- GIVEN PROBLEM:
Without the pictures, return exactly the lines from the one with "Model this scene" through the one with "scene.view_settings.exposure = 0.03". Both end lines belong in the copy.

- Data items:
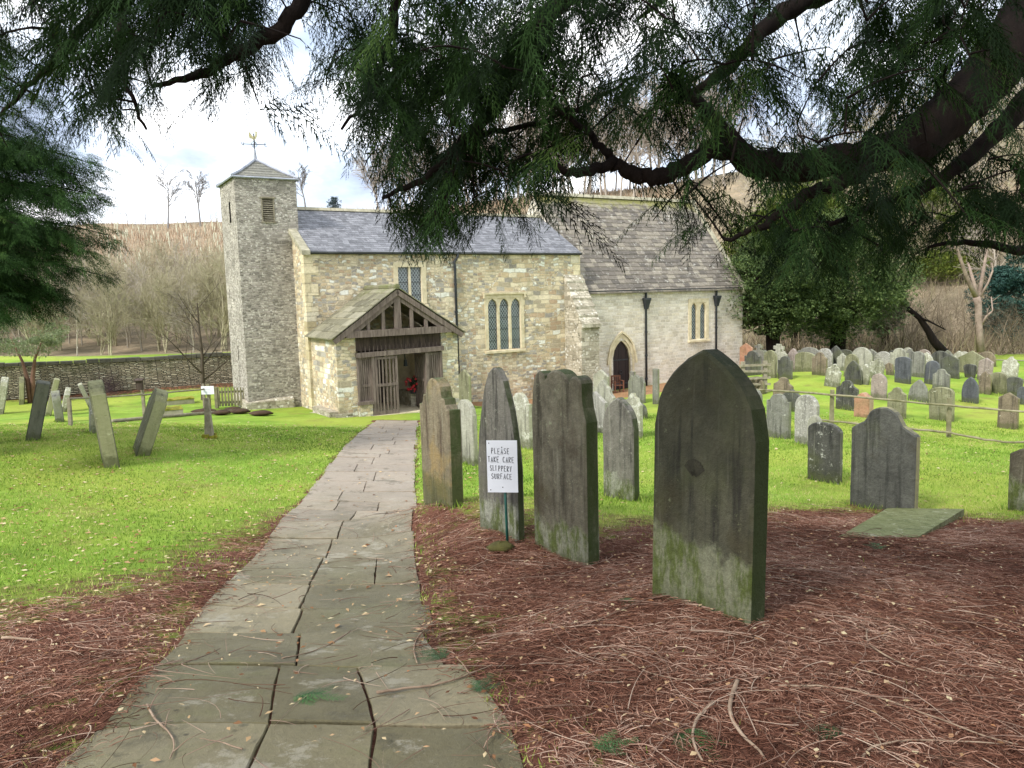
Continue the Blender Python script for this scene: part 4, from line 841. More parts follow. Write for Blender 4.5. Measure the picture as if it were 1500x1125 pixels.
# ------------------------------------------------------------------ gravestones
def outline(kind,w,hh):
    a=w/2; P=[]
    def arc(cx,cz,r,a0,a1,n,rz=None): return [(cx+r*math.cos(rad(a0+(a1-a0)*i/n)),cz+(rz or r)*math.sin(rad(a0+(a1-a0)*i/n))) for i in range(n+1)]
    if kind=='round': P=arc(0,hh-a*.95,a,180,0,16,a*.95)
    elif kind=='segment': P=arc(0,hh-.22*w,a,180,0,12,.22*w)
    elif kind=='gothic' or kind=='lowgothic':
        r=(.86 if kind=='gothic' else .6)*w; n=10
        for k in range(n*2+1):
            x=-1+k/n; s=math.sqrt(max(0,4-(abs(x)+1)**2))/math.sqrt(3); P.append((x*a,hh-r+r*min(s,1)-.02*w*(1-abs(x))**6*0))
    elif kind=='tallgothic':
        r=1.25*w
        for k in range(21):
            x=-1+k/10; s=(1-abs(x)**1.9)**.75; P.append((x*a,hh-r+r*s))
    elif kind=='peak': P=[(-a,hh-.28*w),(0,hh),(a,hh-.28*w)]
    elif kind=='square': P=[(-a,hh-.03*w),(-a*.9,hh),(a*.9,hh),(a,hh-.03*w)]
    elif kind=='shoulder': # dome between concave shoulders
        P=[(-a,hh-.36*w)]+[(-a*.93,hh-.33*w)]+[(-a*.72,hh-.27*w)]+[(-a*.6,hh-.24*w)]+arc(0,hh-.25*w,.27*w,165,15,12,.25*w)+[(a*.6,hh-.24*w),(a*.72,hh-.27*w),(a*.93,hh-.33*w),(a,hh-.36*w)]
    elif kind=='ears': # dome with little upright shoulders
        P=[(-a,hh-.26*w),(-a*.78,hh-.26*w),(-a*.74,hh-.33*w)]+arc(0,hh-.33*w,.36*w,172,8,12,.33*w)+[(a*.74,hh-.33*w),(a*.78,hh-.26*w),(a,hh-.26*w)]
    elif kind=='triple': # big central lobe, round side lobes, cavetto to the edge
        P=[(-a,hh-.5*w),(-a*.98,hh-.4*w),(-a*.93,hh-.22*w)]+arc(-a*.66,hh-.15*w,.11*w,150,40,6)+[(-a*.46,hh-.13*w)]+arc(0,hh-.16*w,.22*w,155,25,10,.16*w)+[(a*.46,hh-.13*w)]+arc(a*.66,hh-.15*w,.11*w,140,20,6)+[(a*.86,hh-.25*w),(a*.9,hh-.36*w),(a*.96,hh-.45*w),(a,hh-.5*w)]
    elif kind=='stepped': # tall dome, flat step, hollow, flat shoulder
        P=[(-a,hh-.42*w),(-a*.86,hh-.42*w),(-a*.74,hh-.36*w),(-a*.7,hh-.27*w),(-a*.52,hh-.27*w)]+arc(0,hh-.26*w,.25*w,175,5,12,.26*w)+[(a*.52,hh-.27*w),(a*.7,hh-.27*w),(a*.74,hh-.36*w),(a*.86,hh-.42*w),(a,hh-.42*w)]
    elif kind=='jagged': P=[(-a,hh-.42*w),(-a*.8,hh-.3*w),(-a*.55,hh-.28*w),(-a*.3,hh-.12*w),(-a*.1,hh-.02*w),(a*.12,hh),(a*.3,hh-.14*w),(a*.6,hh-.2*w),(a*.75,hh-.36*w),(a,hh-.46*w)]
    elif kind=='cross': P=[(-a,hh-.5*w),(-a*.7,hh-.42*w),(-a*.3,hh-.38*w),(-a*.32,hh-.27*w),(-a*.62,hh-.27*w),(-a*.62,hh-.1*w),(-a*.3,hh-.1*w),(-a*.25,hh),(a*.25,hh),(a*.3,hh-.1*w),(a*.62,hh-.1*w),(a*.62,hh-.27*w),(a*.32,hh-.27*w),(a*.3,hh-.38*w),(a*.7,hh-.42*w),(a,hh-.5*w)]
    elif kind=='doublepeak': P=[(-a,hh-.3*w),(-a*.62,hh-.06*w),(-a*.4,hh-.1*w),(0,hh),(a*.4,hh-.1*w),(a*.62,hh-.06*w),(a,hh-.3*w)]
    elif kind=='ogee': P=[(-a,hh-.3*w),(-a*.75,hh-.26*w),(-a*.45,hh-.14*w),(-a*.2,hh-.04*w),(0,hh),(a*.2,hh-.04*w),(a*.45,hh-.14*w),(a*.75,hh-.26*w),(a,hh-.3*w)]
    return P
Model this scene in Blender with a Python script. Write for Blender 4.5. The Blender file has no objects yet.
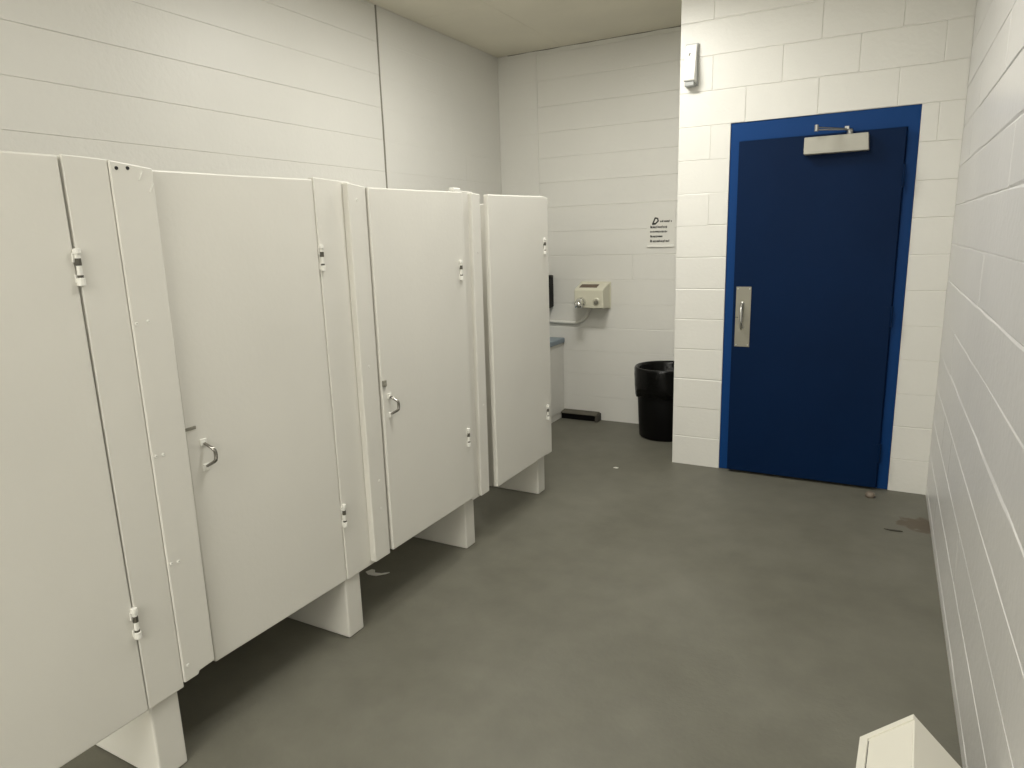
import bpy, bmesh, math, random
from mathutils import Vector, Matrix
random.seed(7)
scene = bpy.context.scene
COL = scene.collection
R = math.radians

# ------------------------------------------------------------------ camera
cam_d = bpy.data.cameras.new('camera'); cam = bpy.data.objects.new('camera', cam_d); COL.objects.link(cam)
cam_d.sensor_fit = 'HORIZONTAL'; cam_d.sensor_width = 36.0
cam_d.lens = 680.575 / 1024 * 36.0
cam_d.clip_start = 0.02
yaw, pitch, roll = R(28.7509), R(12.0531), R(-1.7217)
fw = Vector((-math.sin(yaw)*math.cos(pitch), math.cos(yaw)*math.cos(pitch), -math.sin(pitch)))
rt0 = Vector((math.cos(yaw), math.sin(yaw), 0)); up0 = rt0.cross(fw)
rt = math.cos(roll)*rt0 + math.sin(roll)*up0; up = -math.sin(roll)*rt0 + math.cos(roll)*up0
mw = Matrix((rt, up, -fw)).transposed().to_4x4(); mw.translation = Vector((0.9069, -4.5587, 1.5795))
cam.matrix_world = mw
scene.camera = cam

# ------------------------------------------------------------------ world, lights, exposure
world = bpy.data.worlds.new('world'); scene.world = world; world.use_nodes = True
world.node_tree.nodes['Background'].inputs[0].default_value = (0.9, 0.95, 1.0, 1)
world.node_tree.nodes['Background'].inputs[1].default_value = 0.0
scene.view_settings.view_transform = 'Standard'
scene.view_settings.look = 'None'
scene.view_settings.gamma = 1.0
scene.view_settings.use_curve_mapping = False
scene.view_settings.exposure = 0.03

def area_light(name, loc, sx, sy, power, color):
    l = bpy.data.lights.new(name, 'AREA'); l.shape = 'RECTANGLE'; l.size = sx; l.size_y = sy
    l.energy = power; l.color = color
    o = bpy.data.objects.new(name, l); COL.objects.link(o); o.location = loc
    return o
LC = (1.0, 0.98, 0.915)
area_light('ceiling_tube_light', (-0.66, -1.0, 3.05), 0.6, 0.30, 38, LC)
area_light('ceiling_tube_light', (0.10, -2.3, 3.05), 0.6, 0.30, 27, LC)
area_light('ceiling_tube_light', (0.10, -5.4, 3.05), 1.2, 0.30, 30, LC)
area_light('ceiling_tube_light', (-0.20, -8.2, 3.05), 2.4, 0.60, 220, LC)  # unseen wide lamp, added to stand in for the rest of the tube row

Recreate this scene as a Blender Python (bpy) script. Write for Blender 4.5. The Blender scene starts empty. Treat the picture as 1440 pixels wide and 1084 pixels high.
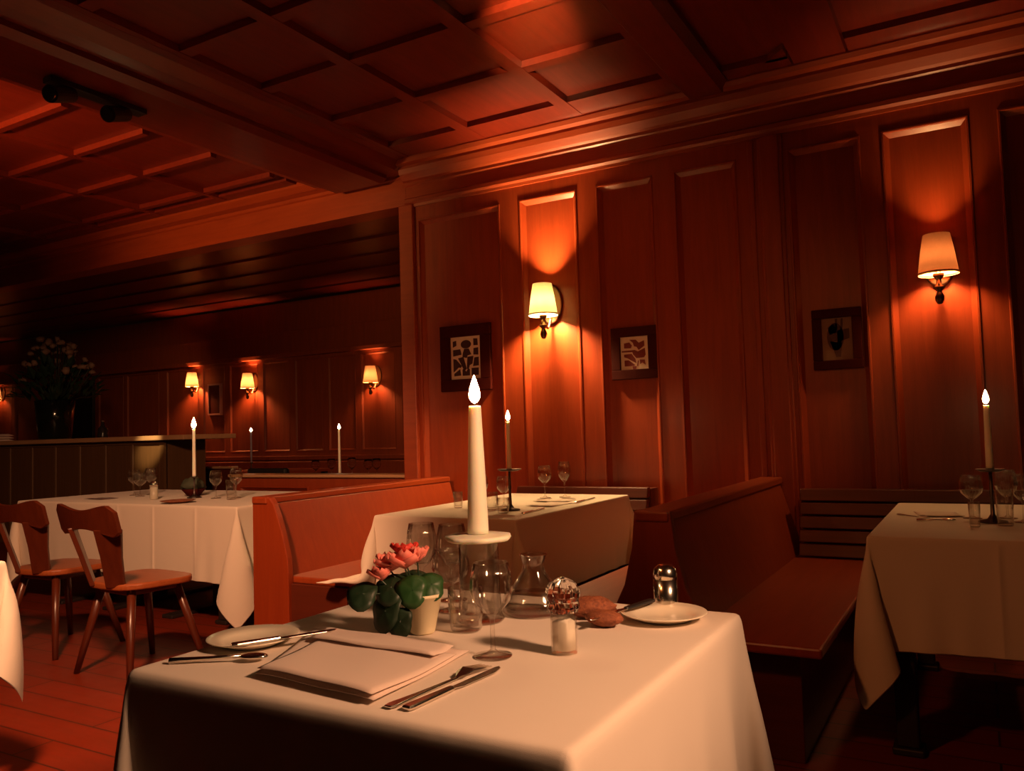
import bpy, bmesh, math, random
import numpy as np
from mathutils import Vector, Matrix
PI = math.pi
R = math.radians
rng = random.Random(7)
scene = bpy.context.scene
col = scene.collection

# ------------------------------------------------------------------ camera
def cam_axes(yaw, pitch, roll):
    cy, sy, cp, sp = math.cos(yaw), math.sin(yaw), math.cos(pitch), math.sin(pitch)
    fwd = Vector((-sy*cp, cy*cp, sp)); right = Vector((cy, sy, 0)); up = right.cross(fwd)
    r2 = right*math.cos(roll) + up*math.sin(roll); u2 = up*math.cos(roll) - right*math.sin(roll)
    return r2, u2, -fwd
ax = cam_axes(R(29.7), R(3.2), R(-1.72))
cd = bpy.data.cameras.new('camera'); cam = bpy.data.objects.new('camera', cd); col.objects.link(cam)
cd.sensor_width = 36; cd.lens = 1148/1440*36; cd.clip_start = .05; cd.clip_end = 60
m = Matrix.Identity(4)
for i, a in enumerate(ax):
    for j in range(3): m[j][i] = a[j]
m.translation = Vector((0, 0, 1.15)); cam.matrix_world = m
scene.camera = cam

# ------------------------------------------------------------------ view, world, lamps, added fill lights
vs = scene.view_settings
vs.view_transform = 'Standard'; vs.look = 'None'; vs.gamma = 1.0; vs.exposure = 0.0; vs.use_curve_mapping = False
scene.cycles.use_denoising = True
scene.cycles.max_bounces = 10; scene.cycles.transparent_max_bounces = 12; scene.cycles.transmission_bounces = 10
scene.cycles.sample_clamp_indirect = 3.0
wd = bpy.data.worlds.new('world'); scene.world = wd; wd.use_nodes = True
bg = wd.node_tree.nodes['Background']; bg.inputs[0].default_value = (1, .38, .17, 1); bg.inputs[1].default_value = .008

def lamp(name, kind, loc, power, color, radius=.06, aim=None, cone=60, blend=.6):
    ld = bpy.data.lights.new(name, kind); ld.energy = power; ld.color = color; ld.shadow_soft_size = radius
    o = bpy.data.objects.new(name, ld); col.objects.link(o); o.location = loc
    if kind == 'SPOT':
        ld.spot_size = R(cone); ld.spot_blend = blend
    if aim is not None:
        o.rotation_euler = (Vector(aim) - Vector(loc)).to_track_quat('-Z', 'Y').to_euler()
    return o
WARM2 = (1, .50, .22)
lamp('lamp_right_table', 'SPOT', (1.0, 1.08, 2.05), 255, (1, .50, .26), .13, (-.95, 1.27, .75), 42, .7)
lamp('lamp_left_room', 'SPOT', (-2.3, .97, 2.55), 490, (1, .46, .22), .13, (-4.5, 2.75, .4), 82, .5)
lamp('fill_left_lintel', 'SPOT', (-4.95, 1.1, 2.55), 290, (1, .44, .12), .06, (-5.3, 4.95, 3.0), 62, .9)  # added fill, no fixture: brightens the lintel over the opening
lamp('fill_left_bay', 'SPOT', (-7.2, 1.0, 1.6), 50, (1, .36, .14), .08, (-5.9, 3.9, 3.2), 84, .8)  # added upward fill for the ribs of the left ceiling bay
lamp('fill_wall_wash', 'SPOT', (-.6, .3, 2.5), 88, (1, .23, .045), .15, (-2.2, 4.95, 1.2), 50, .95)  # invented spot that lifts the panelled back wall
lamp('fill_right_corner', 'SPOT', (-1.6, .2, 2.6), 62, (1, .26, .06), .10, (.1, 3.2, .5), 36, .6)  # added fill on the right table and its hanging cloth corner
lamp('fill_bar_end', 'SPOT', (-6.5, 4.45, 1.85), 260, (1, .74, .34), .03, (-7.50, 5.52, 1.10), 14, .9)  # narrow added spot, makes the glow on the bar end; no real fitting
lamp('fill_bar_back', 'SPOT', (-9.6, 6.9, 2.9), 45, (1, .55, .2), .05, (-12.6, 9.0, 1.3), 66, .8)  # added fill on the far wall behind the bar
lamp('fill_coffer_glow', 'SPOT', (-1.25, 2.15, 2.55), 560, (1, .72, .28), .03, (-1.86, 3.56, 3.2), 19, .95)  # added uplight without a fixture, makes the glow in the coffers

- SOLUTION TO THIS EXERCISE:
Model this scene in Blender with a Python script. Write for Blender 4.5. The Blender file has no objects yet.
import bpy, bmesh, math, random
from mathutils import Vector, Matrix
random.seed(7)
scene = bpy.context.scene
COL = scene.collection
R = math.radians

# ------------------------------------------------------------------ camera
cam_d = bpy.data.cameras.new('camera'); cam = bpy.data.objects.new('camera', cam_d); COL.objects.link(cam)
cam_d.sensor_fit = 'HORIZONTAL'; cam_d.sensor_width = 36.0
cam_d.lens = 680.575 / 1024 * 36.0
cam_d.clip_start = 0.02
yaw, pitch, roll = R(28.7509), R(12.0531), R(-1.7217)
fw = Vector((-math.sin(yaw)*math.cos(pitch), math.cos(yaw)*math.cos(pitch), -math.sin(pitch)))
rt0 = Vector((math.cos(yaw), math.sin(yaw), 0)); up0 = rt0.cross(fw)
rt = math.cos(roll)*rt0 + math.sin(roll)*up0; up = -math.sin(roll)*rt0 + math.cos(roll)*up0
mw = Matrix((rt, up, -fw)).transposed().to_4x4(); mw.translation = Vector((0.9069, -4.5587, 1.5795))
cam.matrix_world = mw
scene.camera = cam

# ------------------------------------------------------------------ world, lights, exposure
world = bpy.data.worlds.new('world'); scene.world = world; world.use_nodes = True
world.node_tree.nodes['Background'].inputs[0].default_value = (0.9, 0.95, 1.0, 1)
world.node_tree.nodes['Background'].inputs[1].default_value = 0.0
scene.view_settings.view_transform = 'Standard'
scene.view_settings.look = 'None'
scene.view_settings.gamma = 1.0
scene.view_settings.use_curve_mapping = False
scene.view_settings.exposure = 0.03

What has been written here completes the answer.